Tiltman was born May 24, 1894. He was precocious enough to go to Oxford at age 13. He served in W.W.I, earning the Military Cross, then went to M11b, which became the Government Code and Cipher School, eventually housed at Bletchley Park, where he became head of the military section. He spent the 1920's at Simla, India, breaking Russian diplomatic ciphers. After that, in England, he concentrated on Japanese systems. In 1933 he broke the Japanese military attaché system. He then worked on Japanese Army ciphers in the 2nd half of 1937. He broke a superenciphered code in late summer 1938.

In June 1939 the Japanese introduced the Navy General Operational Code, known in the West as JN-25, a code superenciphered from a random number table. Tiltman's greatest achievement was his breaking of this a few weeks later.

During the rest of the war, he worked on many different Japanese systems. Late in 1941 he set up an accelerated Japanese language course to provide specialists for the Bletchley Park effort. He set up the Japanese military section at Bletchley Park in June 1942 and added several expansions of it in May 1943. Throughout the war he was called in for troubleshooting on many difficult operations.
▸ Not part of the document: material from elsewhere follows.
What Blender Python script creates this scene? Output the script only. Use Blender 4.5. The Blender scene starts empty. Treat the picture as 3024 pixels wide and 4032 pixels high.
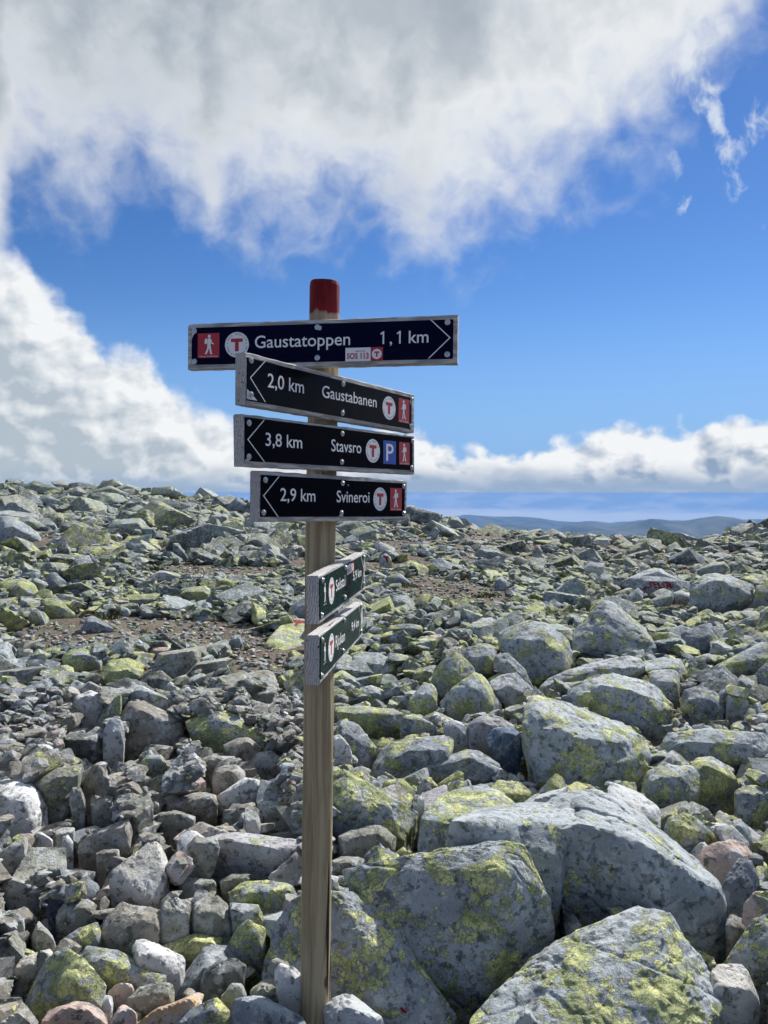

After the war, he continued to work at GCHQ to 1964. After that he transferred to the American NSA as a codebreaking troubleshooter. He finally died in Hawai'i in 1982.

In the book's bibliography there is a reference to a memoir that I do not understand:

John Tiltman, *Some Reminiscences* (NARA RG457 OD4632).

Prescott Currier went to Bletchley Park as a US naval liaison. He met Tiltman there in February 8, 1941 (yes, before Pearl Harbor). He and Lt. Robert Weeks brought a PURPLE machine. (The British had actually broken the RED machine in August 1935, before Friedman did, but had then had to turn their efforts to ENIGMA.) In return the British gave the Americans a paper model of ENIGMA. Currier worked there on systems other than JN-25 during W.W.II. He wrote of his experience in this article:

Prescott Currier, "My PURPLE Trip to England in 1941," Cryptologia, Vol. 20, No. 3, 1996.